Ratings102
Average rating4.4
Perjalanan Orka untuk mencari putranya, Breca, yang diambil darinya berlanjut di kisah fantasi epik ini. Bloodsworn menempuh perjalanan terus ke selatan untuk menyelamatkan Vol, dengan Varg ikut terus bersama Bloodsworn. Varg pun masih dengan misinya untuk mengetahui siapa pembunuh Froyà, saudara perempuannya.
Elvar terus melanjutkan sumpah darah yang telah diambilnya untuk mengambil kembali putra Uspa, Bjarn, yang dibawa oleh Raven Feeder yang dipimpin oleh Ilska, yang memiliki darah Lik-Rifa sang dewa naga. Namun Elvar harus meyakinkan Battle-Grim untuk mengikutinya, kini pemimpin mereka Agnar telah tiada. Namun bahkan Bloodsworn dan Battle-Grim tidak akan mampu melawan sang dewa naga.
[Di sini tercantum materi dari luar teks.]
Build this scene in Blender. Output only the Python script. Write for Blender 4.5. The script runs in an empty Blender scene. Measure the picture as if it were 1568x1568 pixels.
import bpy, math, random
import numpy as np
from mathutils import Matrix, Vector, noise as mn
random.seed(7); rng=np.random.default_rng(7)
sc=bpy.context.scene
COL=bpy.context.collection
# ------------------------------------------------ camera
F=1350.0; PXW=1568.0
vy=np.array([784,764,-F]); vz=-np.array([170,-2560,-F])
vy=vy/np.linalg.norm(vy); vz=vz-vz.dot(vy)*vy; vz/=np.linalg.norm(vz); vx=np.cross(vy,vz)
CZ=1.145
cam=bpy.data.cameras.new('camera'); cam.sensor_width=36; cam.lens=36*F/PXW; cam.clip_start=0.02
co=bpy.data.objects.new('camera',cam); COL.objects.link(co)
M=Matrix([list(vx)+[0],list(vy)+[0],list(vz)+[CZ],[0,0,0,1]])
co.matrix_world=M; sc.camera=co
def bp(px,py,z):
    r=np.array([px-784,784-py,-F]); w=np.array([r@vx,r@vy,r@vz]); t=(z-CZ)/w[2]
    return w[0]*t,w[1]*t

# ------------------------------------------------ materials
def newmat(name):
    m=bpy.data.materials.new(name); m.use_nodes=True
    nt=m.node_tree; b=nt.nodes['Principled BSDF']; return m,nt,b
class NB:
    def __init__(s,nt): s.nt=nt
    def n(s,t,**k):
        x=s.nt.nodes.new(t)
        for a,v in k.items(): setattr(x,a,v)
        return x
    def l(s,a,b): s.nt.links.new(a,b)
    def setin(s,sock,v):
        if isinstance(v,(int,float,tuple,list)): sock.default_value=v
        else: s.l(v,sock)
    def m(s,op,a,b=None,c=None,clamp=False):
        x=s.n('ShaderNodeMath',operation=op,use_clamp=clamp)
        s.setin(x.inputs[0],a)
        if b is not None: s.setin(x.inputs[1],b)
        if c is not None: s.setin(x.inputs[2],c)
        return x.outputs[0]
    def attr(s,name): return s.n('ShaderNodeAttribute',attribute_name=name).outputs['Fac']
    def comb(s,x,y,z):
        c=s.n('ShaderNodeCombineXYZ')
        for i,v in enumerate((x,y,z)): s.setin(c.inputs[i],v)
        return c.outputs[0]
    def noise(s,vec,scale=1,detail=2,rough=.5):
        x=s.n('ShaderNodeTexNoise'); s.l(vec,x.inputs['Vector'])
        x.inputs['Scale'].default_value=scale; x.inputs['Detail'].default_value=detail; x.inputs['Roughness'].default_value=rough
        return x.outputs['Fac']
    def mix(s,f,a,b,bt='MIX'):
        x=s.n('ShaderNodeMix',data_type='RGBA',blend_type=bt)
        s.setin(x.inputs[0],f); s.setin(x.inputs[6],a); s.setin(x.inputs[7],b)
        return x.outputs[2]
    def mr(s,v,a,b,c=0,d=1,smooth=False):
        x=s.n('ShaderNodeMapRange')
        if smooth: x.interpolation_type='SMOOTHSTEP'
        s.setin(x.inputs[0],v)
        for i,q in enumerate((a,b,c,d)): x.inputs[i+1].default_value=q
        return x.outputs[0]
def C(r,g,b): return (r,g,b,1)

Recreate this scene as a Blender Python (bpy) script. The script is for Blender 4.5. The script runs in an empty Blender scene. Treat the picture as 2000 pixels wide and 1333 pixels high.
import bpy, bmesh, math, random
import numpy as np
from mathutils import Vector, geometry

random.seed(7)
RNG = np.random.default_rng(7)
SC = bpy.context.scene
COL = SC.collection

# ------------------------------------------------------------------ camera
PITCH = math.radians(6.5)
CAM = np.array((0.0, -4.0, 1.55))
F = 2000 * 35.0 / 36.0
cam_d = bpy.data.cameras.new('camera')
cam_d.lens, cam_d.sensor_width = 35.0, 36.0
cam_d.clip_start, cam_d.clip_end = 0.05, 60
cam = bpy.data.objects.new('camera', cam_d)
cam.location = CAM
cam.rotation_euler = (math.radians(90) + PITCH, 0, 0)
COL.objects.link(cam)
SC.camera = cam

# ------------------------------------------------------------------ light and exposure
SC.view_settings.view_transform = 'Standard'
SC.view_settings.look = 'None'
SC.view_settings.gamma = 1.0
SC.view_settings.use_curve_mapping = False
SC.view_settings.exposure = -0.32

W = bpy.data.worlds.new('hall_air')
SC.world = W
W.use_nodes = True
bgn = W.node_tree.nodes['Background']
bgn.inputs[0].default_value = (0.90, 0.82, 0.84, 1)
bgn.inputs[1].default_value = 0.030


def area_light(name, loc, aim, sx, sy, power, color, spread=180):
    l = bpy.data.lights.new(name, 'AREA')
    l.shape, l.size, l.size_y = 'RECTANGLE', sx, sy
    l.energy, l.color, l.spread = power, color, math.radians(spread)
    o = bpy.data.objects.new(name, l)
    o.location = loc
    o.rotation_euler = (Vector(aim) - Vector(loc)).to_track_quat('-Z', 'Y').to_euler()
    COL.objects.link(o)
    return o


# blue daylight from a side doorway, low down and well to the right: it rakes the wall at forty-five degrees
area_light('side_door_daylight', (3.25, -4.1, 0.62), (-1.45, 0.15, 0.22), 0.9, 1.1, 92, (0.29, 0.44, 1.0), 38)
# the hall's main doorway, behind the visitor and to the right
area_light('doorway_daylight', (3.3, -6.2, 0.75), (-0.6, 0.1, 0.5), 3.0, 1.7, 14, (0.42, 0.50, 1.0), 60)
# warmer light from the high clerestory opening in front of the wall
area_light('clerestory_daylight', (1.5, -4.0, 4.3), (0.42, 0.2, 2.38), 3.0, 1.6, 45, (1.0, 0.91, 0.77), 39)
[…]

Harapan mereka bergantung pada tulisan Rotta, dewa Tikus, kitab berisi sihir terlarang dengan kekuatan untuk membangkitkan dewa serigala Ulfrir dari kematian.
The Hunger of The Gods Melanjutkan kisah dimana The Shadow of The Gods berakhir. Kalau di buku pertama ada 3 POV (Orka, Varg & Elvar), di buku kedua ada ketambahan 2 POV lagi, Biórr & Gudvar. Di Hunger ini penyesuaianku terhadap diksi, world building serta magic system lebih cepat dibanding ketika aku memulai Shadow.
Porsi Orka disini sekali lagi membuatku kagum akan Mr Gwynne, penulis pria tetapi mampu memberi deskripsi akurat mengenai naluri seorang ibu. Porsi Varg masih mengenai tema found family diantara anggota Bloodsworn. Porsi Elvar yang paling berkembang menurutku. Apabila di Shadow belum terlihat arah akan dibawa kemana karakter Elvar, nah di Hunger mulai terlihat Elvar akan memegang peranan penting dalam cerita.
Untuk aku, sebuah fantasi epik adalah buku yang “sulit”. Selain world building dan magic system yang kompleks, diksi dan kosakata mitologi nordik dan viking yang kurang familiar. Akhir buku kedua sungguh membuat gemas, karena pembaca diberi cliffhanger yang membuat pembaca ingin segera membaca buku ketiga, padahal buku ketiga bahkan belum terbit.
Jika kalian penggemar fantasi epik, seri ini adalah untuk kalian.